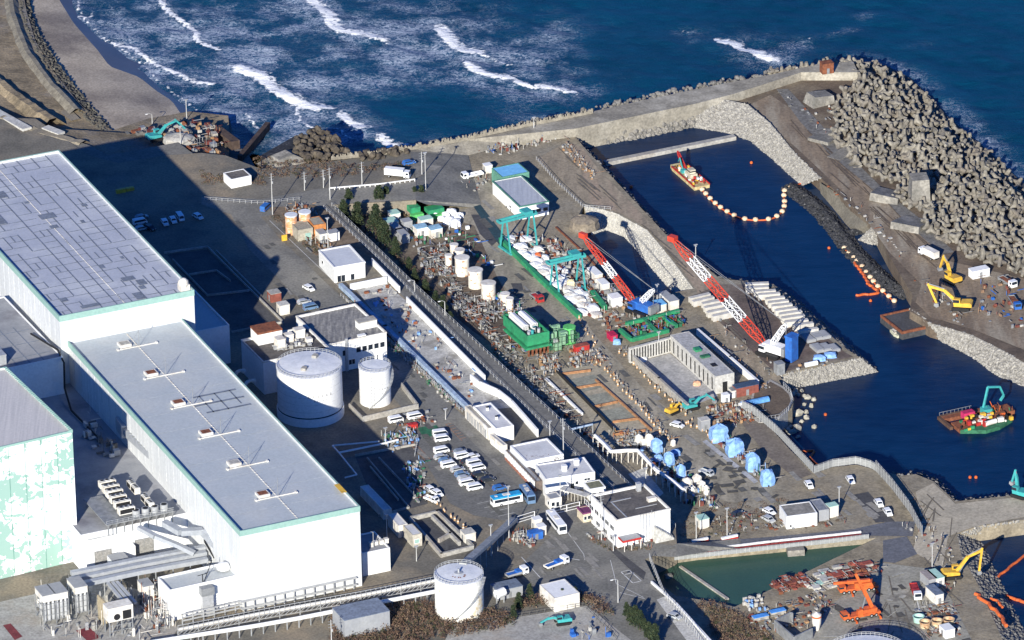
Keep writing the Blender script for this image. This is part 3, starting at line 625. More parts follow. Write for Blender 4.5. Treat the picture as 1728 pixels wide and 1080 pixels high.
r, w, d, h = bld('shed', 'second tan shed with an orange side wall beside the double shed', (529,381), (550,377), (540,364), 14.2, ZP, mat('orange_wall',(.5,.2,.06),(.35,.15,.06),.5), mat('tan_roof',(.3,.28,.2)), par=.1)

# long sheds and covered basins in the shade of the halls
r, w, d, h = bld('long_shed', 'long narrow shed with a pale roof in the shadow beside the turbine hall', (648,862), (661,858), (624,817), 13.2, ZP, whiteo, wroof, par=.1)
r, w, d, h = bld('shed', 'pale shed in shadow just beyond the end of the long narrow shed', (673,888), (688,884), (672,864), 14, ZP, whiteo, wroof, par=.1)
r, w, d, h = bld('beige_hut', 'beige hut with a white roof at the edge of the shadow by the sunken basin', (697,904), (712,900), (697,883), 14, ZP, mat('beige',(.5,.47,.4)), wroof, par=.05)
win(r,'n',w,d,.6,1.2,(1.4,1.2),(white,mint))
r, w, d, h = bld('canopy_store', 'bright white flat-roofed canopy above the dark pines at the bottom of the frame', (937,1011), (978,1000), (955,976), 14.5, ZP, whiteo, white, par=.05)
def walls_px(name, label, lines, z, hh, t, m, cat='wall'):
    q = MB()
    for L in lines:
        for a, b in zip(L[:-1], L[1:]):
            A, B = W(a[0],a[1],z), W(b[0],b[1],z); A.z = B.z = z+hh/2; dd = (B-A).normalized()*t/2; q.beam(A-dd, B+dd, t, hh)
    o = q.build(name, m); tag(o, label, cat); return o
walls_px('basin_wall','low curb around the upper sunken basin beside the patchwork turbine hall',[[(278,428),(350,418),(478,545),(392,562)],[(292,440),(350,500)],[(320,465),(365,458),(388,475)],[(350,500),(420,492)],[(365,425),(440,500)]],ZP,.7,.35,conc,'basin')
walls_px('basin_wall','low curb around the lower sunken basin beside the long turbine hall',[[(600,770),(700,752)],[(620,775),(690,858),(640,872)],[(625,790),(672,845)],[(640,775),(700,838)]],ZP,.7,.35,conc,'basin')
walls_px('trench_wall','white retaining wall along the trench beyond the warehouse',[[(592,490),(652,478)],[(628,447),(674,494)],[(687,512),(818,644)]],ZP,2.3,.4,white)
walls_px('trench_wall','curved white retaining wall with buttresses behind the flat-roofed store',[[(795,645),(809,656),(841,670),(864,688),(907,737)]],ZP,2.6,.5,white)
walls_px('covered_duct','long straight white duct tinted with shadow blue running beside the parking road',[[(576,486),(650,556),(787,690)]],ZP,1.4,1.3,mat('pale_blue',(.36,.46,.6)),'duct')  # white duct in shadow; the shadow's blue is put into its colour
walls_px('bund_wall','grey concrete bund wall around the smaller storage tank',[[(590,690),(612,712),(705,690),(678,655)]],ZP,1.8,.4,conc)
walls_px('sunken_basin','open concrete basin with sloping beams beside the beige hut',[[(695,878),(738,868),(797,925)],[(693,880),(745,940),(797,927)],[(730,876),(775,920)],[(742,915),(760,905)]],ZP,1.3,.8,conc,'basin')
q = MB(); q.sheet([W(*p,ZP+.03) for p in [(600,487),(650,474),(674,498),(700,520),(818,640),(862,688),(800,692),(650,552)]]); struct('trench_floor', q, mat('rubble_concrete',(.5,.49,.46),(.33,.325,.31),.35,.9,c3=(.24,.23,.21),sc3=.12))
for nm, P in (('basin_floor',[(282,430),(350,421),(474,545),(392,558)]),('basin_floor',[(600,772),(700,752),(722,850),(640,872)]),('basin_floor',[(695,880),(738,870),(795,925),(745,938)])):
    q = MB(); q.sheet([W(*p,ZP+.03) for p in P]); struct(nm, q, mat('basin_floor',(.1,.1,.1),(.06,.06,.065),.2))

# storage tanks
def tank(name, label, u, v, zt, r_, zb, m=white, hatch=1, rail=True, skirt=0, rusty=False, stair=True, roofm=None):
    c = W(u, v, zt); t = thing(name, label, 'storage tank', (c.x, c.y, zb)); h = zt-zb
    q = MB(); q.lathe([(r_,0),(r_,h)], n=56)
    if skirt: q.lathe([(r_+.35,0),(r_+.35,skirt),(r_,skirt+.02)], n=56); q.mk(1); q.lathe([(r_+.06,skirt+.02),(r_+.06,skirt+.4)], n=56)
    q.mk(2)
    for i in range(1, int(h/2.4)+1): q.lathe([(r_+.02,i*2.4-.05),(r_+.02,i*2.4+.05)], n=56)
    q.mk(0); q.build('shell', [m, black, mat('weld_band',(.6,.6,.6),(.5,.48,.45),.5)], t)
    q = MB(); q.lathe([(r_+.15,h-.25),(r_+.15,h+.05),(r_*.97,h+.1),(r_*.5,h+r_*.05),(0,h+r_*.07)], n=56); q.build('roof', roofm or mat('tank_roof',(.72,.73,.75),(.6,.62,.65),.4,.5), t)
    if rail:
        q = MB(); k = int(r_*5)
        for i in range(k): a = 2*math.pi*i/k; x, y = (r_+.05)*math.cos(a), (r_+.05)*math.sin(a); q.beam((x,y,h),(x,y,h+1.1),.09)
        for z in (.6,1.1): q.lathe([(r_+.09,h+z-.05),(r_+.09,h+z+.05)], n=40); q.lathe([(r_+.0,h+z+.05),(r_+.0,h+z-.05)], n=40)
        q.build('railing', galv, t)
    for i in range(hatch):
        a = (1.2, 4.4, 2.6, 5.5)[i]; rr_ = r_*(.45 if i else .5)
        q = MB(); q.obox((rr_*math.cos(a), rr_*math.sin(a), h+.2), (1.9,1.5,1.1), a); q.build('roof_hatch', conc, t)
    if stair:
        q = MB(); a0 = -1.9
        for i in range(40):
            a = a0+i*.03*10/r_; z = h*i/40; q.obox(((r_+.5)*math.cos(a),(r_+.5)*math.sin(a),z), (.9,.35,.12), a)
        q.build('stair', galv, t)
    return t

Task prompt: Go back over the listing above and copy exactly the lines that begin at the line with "for nm, P in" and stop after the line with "q = MB(); q.sheet([W(*p,ZP+.03) for p in P]);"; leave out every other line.

Answer to the task:
for nm, P in (('basin_floor',[(282,430),(350,421),(474,545),(392,558)]),('basin_floor',[(600,772),(700,752),(722,850),(640,872)]),('basin_floor',[(695,880),(738,870),(795,925),(745,938)])):
    q = MB(); q.sheet([W(*p,ZP+.03) for p in P]); struct(nm, q, mat('basin_floor',(.1,.1,.1),(.06,.06,.065),.2))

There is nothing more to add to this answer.